● Set exercise:
Output each line of the material exactly as it stands.

● Data extract:
################
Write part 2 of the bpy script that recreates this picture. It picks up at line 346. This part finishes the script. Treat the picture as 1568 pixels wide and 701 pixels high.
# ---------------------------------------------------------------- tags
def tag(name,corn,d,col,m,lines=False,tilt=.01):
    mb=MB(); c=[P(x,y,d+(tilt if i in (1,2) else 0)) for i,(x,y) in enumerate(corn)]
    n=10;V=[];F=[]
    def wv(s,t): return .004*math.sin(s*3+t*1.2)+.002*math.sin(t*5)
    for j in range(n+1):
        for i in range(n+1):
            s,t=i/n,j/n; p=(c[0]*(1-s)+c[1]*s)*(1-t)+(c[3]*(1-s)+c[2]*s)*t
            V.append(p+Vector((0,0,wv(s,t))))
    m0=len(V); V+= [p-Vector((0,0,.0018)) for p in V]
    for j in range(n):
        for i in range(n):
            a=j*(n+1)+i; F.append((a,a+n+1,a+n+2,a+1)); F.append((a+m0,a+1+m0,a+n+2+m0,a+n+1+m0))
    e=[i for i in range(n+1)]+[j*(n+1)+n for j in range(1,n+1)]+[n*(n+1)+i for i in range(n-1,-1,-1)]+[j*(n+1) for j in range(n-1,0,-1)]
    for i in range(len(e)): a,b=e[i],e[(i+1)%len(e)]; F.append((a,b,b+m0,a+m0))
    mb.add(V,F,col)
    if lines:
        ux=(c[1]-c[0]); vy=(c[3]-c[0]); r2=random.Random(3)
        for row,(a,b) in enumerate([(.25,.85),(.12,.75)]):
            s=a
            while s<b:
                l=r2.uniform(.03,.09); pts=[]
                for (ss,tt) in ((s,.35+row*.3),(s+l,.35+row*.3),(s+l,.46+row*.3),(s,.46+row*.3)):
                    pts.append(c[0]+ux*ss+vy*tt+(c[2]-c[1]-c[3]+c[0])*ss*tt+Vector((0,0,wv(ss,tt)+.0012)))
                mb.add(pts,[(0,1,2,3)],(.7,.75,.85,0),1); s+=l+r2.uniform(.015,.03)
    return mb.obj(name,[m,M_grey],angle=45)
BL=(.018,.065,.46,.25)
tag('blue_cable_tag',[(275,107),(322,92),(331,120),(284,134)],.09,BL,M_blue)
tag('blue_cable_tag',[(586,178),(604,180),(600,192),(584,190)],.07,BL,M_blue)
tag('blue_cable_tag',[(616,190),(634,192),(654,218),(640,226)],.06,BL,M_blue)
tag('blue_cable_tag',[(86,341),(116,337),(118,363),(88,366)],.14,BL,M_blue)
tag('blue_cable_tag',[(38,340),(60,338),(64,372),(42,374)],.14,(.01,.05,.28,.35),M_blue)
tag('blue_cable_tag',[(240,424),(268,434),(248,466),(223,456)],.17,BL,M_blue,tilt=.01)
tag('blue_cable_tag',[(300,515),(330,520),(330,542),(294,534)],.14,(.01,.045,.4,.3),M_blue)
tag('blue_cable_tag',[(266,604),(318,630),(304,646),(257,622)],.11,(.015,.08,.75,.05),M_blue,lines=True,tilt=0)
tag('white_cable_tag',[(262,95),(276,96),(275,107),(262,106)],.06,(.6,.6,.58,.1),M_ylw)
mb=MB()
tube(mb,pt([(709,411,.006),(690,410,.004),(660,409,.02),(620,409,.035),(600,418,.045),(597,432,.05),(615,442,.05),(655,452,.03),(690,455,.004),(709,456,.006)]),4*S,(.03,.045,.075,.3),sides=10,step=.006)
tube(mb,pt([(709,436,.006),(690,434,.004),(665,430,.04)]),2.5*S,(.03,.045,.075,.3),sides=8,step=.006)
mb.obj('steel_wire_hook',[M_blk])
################
● Output:
Write part 2 of the bpy script that recreates this picture. It picks up at line 346. This part finishes the script. Treat the picture as 1568 pixels wide and 701 pixels high.
# ---------------------------------------------------------------- tags
def tag(name,corn,d,col,m,lines=False,tilt=.01):
    mb=MB(); c=[P(x,y,d+(tilt if i in (1,2) else 0)) for i,(x,y) in enumerate(corn)]
    n=10;V=[];F=[]
    def wv(s,t): return .004*math.sin(s*3+t*1.2)+.002*math.sin(t*5)
    for j in range(n+1):
        for i in range(n+1):
            s,t=i/n,j/n; p=(c[0]*(1-s)+c[1]*s)*(1-t)+(c[3]*(1-s)+c[2]*s)*t
            V.append(p+Vector((0,0,wv(s,t))))
    m0=len(V); V+= [p-Vector((0,0,.0018)) for p in V]
    for j in range(n):
        for i in range(n):
            a=j*(n+1)+i; F.append((a,a+n+1,a+n+2,a+1)); F.append((a+m0,a+1+m0,a+n+2+m0,a+n+1+m0))
    e=[i for i in range(n+1)]+[j*(n+1)+n for j in range(1,n+1)]+[n*(n+1)+i for i in range(n-1,-1,-1)]+[j*(n+1) for j in range(n-1,0,-1)]
    for i in range(len(e)): a,b=e[i],e[(i+1)%len(e)]; F.append((a,b,b+m0,a+m0))
    mb.add(V,F,col)
    if lines:
        ux=(c[1]-c[0]); vy=(c[3]-c[0]); r2=random.Random(3)
        for row,(a,b) in enumerate([(.25,.85),(.12,.75)]):
            s=a
            while s<b:
                l=r2.uniform(.03,.09); pts=[]
                for (ss,tt) in ((s,.35+row*.3),(s+l,.35+row*.3),(s+l,.46+row*.3),(s,.46+row*.3)):
                    pts.append(c[0]+ux*ss+vy*tt+(c[2]-c[1]-c[3]+c[0])*ss*tt+Vector((0,0,wv(ss,tt)+.0012)))
                mb.add(pts,[(0,1,2,3)],(.7,.75,.85,0),1); s+=l+r2.uniform(.015,.03)
    return mb.obj(name,[m,M_grey],angle=45)
BL=(.018,.065,.46,.25)
tag('blue_cable_tag',[(275,107),(322,92),(331,120),(284,134)],.09,BL,M_blue)
tag('blue_cable_tag',[(586,178),(604,180),(600,192),(584,190)],.07,BL,M_blue)
tag('blue_cable_tag',[(616,190),(634,192),(654,218),(640,226)],.06,BL,M_blue)
tag('blue_cable_tag',[(86,341),(116,337),(118,363),(88,366)],.14,BL,M_blue)
tag('blue_cable_tag',[(38,340),(60,338),(64,372),(42,374)],.14,(.01,.05,.28,.35),M_blue)
tag('blue_cable_tag',[(240,424),(268,434),(248,466),(223,456)],.17,BL,M_blue,tilt=.01)
tag('blue_cable_tag',[(300,515),(330,520),(330,542),(294,534)],.14,(.01,.045,.4,.3),M_blue)
tag('blue_cable_tag',[(266,604),(318,630),(304,646),(257,622)],.11,(.015,.08,.75,.05),M_blue,lines=True,tilt=0)
tag('white_cable_tag',[(262,95),(276,96),(275,107),(262,106)],.06,(.6,.6,.58,.1),M_ylw)
mb=MB()
tube(mb,pt([(709,411,.006),(690,410,.004),(660,409,.02),(620,409,.035),(600,418,.045),(597,432,.05),(615,442,.05),(655,452,.03),(690,455,.004),(709,456,.006)]),4*S,(.03,.045,.075,.3),sides=10,step=.006)
tube(mb,pt([(709,436,.006),(690,434,.004),(665,430,.04)]),2.5*S,(.03,.045,.075,.3),sides=8,step=.006)
mb.obj('steel_wire_hook',[M_blk])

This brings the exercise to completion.